Si un écrivain à tout crin qui caracole en tête des classements littéraires n'a pas forcément de queue de cheval, il aspire souvent à endosser la jaquette et la queue de pie pour recevoir sa glorieuse récompense. Connu comme le loup blanc, certains obsédés textuels en parlent même dans l'espoir peut-être d'en voir la queue.

malheureusement, le poète qui pêche par excès de vers au bout de la ligne noie celui qui s'est plongé tête première dans son poème. Il le laisse médusé, essayant par l'extension de toutes ses tentacules émotives d'effleurer la sonorité des rimes.

Le romancier scandaleux tient souvent son renom des casseroles attachées par la queue qu'il traîne derrière lui. Son livre connaît alors un succès retentissant, d'autant plus s'il s'agit d'un pavé.

Au grand cirque des prix littéraires, c'est après avoir bouffé de la vache enragée, que les écrivains veulent se tailler la part du lion. Hélas ! A moins d' être l'objet d'un coup de cœur, c'est parfois, la queue entre les pattes avec un air de chien battu, qu'ils repartent tourner en rond dans leur cage, bien loin des chants les oiseaux-lyre.
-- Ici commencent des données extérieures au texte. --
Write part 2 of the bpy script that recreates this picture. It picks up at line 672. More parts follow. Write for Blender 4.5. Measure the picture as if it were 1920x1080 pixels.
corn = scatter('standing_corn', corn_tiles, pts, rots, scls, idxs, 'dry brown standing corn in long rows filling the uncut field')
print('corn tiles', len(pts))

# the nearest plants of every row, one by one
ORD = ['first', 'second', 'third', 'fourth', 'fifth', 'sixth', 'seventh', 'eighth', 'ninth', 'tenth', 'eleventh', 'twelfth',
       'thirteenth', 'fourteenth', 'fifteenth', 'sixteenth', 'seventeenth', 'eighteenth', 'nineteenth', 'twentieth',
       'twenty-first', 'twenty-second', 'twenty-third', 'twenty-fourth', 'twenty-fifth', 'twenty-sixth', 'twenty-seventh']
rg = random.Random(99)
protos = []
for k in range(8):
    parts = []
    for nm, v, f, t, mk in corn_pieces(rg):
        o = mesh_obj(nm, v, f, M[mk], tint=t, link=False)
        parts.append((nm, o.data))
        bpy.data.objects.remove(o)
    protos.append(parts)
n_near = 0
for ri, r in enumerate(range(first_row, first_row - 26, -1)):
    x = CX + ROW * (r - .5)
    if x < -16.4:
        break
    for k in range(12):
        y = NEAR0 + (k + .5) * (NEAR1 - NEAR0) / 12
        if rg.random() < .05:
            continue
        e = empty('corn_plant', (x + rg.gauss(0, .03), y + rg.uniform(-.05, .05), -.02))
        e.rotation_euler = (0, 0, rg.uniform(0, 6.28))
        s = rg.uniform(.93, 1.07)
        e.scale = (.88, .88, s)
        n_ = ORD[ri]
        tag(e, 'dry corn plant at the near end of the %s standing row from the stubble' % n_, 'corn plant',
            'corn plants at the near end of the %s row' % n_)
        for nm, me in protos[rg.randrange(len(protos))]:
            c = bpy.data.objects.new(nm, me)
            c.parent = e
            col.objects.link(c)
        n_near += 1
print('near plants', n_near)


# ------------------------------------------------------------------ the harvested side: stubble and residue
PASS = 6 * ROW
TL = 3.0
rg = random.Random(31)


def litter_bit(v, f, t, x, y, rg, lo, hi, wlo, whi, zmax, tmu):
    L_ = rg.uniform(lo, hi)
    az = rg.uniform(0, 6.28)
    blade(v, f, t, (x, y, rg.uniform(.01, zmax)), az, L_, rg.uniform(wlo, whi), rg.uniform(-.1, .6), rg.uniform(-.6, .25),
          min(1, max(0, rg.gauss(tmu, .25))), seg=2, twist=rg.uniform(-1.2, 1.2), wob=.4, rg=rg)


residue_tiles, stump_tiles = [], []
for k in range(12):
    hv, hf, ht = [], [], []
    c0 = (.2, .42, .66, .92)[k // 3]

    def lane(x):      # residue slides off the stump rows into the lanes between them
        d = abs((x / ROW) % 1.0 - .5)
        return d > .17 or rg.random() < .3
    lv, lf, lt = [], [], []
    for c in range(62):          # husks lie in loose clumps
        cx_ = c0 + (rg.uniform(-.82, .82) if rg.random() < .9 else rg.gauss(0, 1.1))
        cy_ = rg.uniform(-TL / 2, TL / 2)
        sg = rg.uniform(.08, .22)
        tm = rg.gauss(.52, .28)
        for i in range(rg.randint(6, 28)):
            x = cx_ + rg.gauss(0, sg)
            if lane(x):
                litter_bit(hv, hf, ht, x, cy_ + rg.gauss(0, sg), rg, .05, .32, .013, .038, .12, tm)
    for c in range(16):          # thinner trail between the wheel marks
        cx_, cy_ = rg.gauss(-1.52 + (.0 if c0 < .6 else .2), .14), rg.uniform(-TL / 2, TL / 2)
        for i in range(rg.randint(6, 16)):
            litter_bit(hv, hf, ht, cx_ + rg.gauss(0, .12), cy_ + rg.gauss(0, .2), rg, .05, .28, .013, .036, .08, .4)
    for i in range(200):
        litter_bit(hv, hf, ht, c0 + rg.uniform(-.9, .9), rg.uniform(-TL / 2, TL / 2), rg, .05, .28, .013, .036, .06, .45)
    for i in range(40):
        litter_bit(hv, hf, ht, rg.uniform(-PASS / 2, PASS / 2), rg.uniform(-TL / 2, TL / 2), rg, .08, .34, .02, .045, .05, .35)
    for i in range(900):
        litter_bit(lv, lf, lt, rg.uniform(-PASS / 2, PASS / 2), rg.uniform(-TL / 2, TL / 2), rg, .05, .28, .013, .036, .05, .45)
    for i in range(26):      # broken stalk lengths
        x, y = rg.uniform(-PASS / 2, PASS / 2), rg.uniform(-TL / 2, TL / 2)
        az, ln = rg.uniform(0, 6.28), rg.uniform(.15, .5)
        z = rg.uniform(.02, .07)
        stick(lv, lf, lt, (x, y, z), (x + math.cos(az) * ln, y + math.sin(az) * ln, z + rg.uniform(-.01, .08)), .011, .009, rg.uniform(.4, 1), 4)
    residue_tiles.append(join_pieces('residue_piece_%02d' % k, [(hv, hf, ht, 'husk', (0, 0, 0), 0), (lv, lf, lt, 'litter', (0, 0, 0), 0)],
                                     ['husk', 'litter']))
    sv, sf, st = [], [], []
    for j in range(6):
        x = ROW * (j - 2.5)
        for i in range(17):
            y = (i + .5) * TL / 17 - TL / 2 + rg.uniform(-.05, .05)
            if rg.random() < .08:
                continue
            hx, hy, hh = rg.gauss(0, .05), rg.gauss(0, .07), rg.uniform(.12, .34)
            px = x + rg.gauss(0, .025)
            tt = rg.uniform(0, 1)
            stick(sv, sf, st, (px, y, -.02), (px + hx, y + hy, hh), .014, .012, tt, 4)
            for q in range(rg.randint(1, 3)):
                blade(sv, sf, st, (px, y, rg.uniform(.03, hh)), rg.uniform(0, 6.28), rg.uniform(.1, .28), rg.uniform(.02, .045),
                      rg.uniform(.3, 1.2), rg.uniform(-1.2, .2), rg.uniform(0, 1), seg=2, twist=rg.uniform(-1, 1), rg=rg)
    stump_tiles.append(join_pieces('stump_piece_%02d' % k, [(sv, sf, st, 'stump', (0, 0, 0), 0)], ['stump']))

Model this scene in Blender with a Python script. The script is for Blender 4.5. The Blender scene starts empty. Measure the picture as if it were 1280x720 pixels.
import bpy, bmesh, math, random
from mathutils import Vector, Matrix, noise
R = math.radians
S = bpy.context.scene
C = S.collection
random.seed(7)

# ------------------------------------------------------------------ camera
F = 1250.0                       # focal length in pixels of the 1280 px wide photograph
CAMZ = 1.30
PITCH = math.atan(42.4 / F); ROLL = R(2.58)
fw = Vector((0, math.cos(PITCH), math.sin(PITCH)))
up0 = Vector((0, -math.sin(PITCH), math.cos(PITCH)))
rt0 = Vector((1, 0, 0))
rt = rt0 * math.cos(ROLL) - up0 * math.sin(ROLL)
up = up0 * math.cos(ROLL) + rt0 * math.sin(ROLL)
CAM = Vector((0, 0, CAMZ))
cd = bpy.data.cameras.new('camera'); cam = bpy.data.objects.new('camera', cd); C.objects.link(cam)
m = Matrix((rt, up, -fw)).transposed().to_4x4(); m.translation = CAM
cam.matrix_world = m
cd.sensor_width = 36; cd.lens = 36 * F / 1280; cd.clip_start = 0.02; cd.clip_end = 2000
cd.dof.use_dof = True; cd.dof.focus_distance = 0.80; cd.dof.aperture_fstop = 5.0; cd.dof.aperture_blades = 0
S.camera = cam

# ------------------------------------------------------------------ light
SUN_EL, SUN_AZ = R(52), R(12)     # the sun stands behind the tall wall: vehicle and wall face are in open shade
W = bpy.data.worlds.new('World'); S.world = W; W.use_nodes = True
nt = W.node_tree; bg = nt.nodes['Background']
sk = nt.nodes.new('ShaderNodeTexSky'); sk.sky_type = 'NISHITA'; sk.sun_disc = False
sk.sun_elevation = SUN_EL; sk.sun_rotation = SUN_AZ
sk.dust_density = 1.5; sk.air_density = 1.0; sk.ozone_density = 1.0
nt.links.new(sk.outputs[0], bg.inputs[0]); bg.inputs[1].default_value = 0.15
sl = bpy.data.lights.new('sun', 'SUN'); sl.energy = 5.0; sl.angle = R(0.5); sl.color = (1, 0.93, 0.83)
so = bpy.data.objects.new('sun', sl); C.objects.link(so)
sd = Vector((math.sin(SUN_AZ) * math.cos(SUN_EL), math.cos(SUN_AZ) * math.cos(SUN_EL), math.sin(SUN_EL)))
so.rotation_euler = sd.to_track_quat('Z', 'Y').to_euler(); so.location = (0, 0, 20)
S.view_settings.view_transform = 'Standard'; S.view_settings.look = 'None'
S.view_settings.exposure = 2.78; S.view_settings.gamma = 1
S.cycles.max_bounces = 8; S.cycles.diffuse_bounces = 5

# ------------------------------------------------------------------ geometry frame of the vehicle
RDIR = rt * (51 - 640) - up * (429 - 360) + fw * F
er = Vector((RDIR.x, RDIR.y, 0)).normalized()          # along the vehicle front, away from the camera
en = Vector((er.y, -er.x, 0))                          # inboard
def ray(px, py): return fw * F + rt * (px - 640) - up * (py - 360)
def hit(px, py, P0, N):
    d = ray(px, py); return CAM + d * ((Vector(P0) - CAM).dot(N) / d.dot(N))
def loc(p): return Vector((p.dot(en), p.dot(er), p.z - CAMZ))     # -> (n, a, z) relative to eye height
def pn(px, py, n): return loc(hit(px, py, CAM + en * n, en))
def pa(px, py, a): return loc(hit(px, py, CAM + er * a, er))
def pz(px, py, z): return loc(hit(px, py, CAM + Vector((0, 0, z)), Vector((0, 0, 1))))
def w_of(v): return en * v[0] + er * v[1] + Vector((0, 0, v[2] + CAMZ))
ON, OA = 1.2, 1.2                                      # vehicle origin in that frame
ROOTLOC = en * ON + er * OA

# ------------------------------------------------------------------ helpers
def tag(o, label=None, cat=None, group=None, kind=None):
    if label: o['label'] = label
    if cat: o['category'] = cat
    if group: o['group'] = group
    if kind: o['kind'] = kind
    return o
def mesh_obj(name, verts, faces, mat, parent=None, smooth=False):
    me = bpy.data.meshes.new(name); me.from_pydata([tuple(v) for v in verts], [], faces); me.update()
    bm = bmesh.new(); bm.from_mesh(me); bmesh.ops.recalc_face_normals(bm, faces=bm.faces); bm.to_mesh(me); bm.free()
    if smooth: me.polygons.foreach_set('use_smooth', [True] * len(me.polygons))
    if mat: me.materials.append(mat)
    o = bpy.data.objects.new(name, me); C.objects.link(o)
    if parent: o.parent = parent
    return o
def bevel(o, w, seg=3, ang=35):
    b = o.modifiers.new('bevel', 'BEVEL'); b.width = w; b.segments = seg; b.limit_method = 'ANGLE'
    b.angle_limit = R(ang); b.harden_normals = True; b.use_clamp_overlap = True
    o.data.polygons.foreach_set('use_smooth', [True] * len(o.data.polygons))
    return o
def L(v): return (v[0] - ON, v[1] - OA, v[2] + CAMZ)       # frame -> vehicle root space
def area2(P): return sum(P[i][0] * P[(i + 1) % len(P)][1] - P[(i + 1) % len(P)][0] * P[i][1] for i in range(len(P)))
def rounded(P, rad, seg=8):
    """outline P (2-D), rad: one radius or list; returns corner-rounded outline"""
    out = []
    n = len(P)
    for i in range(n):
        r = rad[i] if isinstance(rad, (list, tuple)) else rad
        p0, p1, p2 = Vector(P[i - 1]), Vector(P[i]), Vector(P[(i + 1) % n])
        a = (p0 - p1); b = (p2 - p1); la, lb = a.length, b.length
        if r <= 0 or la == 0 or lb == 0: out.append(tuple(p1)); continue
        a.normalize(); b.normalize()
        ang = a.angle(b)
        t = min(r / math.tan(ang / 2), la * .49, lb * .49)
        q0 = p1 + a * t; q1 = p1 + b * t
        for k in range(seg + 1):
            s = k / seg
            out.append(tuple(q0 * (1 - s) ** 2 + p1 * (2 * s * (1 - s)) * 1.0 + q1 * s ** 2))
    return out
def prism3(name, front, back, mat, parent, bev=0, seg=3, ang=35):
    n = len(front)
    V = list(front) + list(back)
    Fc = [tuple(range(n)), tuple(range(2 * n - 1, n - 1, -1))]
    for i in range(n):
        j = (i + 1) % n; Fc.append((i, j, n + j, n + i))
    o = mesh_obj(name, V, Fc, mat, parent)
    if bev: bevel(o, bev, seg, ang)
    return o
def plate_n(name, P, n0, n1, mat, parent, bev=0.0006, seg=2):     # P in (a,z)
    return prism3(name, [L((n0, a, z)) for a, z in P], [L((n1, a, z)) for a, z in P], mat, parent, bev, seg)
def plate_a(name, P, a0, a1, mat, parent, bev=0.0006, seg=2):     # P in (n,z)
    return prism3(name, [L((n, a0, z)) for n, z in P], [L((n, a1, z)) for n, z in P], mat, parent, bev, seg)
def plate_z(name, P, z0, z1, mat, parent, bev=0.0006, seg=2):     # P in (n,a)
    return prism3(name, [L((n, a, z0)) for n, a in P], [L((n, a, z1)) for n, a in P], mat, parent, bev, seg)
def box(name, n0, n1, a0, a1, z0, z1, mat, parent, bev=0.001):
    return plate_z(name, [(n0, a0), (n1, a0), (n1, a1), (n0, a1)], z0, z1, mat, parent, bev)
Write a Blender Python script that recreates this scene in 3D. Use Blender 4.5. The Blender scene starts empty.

Il n'est jamais aisé de captiver et d'engeôler les lecteurs. Il est quasiment impossible de mesurer leur degré de satisfaction, en dehors du classement officiel des libraires. Un ouvrage sans queue en trompette de la renommée et sans tête en l'air a peu de chance de décoller. Il faut une sacrée binette pour cultiver les fleurs de rhétorique du jardin des lettres où " Voici venir les temps où vibrant sur sa tige / Chaque fleur s'évapore ainsi qu'un encensoir..." Harmonie du soir. Ch. Baudelaire.

A défaut, obstinés écrivains délaissés et ignorés, restez donc résignés, en rang d'oignons comme des cultivateurs de navets et de choux gras ou en plant comme des producteurs de patates. Placez-vous dans la glorieuse file d'attente des auteurs de La Pléiade et prenez patiemment comme tout le monde... la queue de la filante comète tombant du firmament.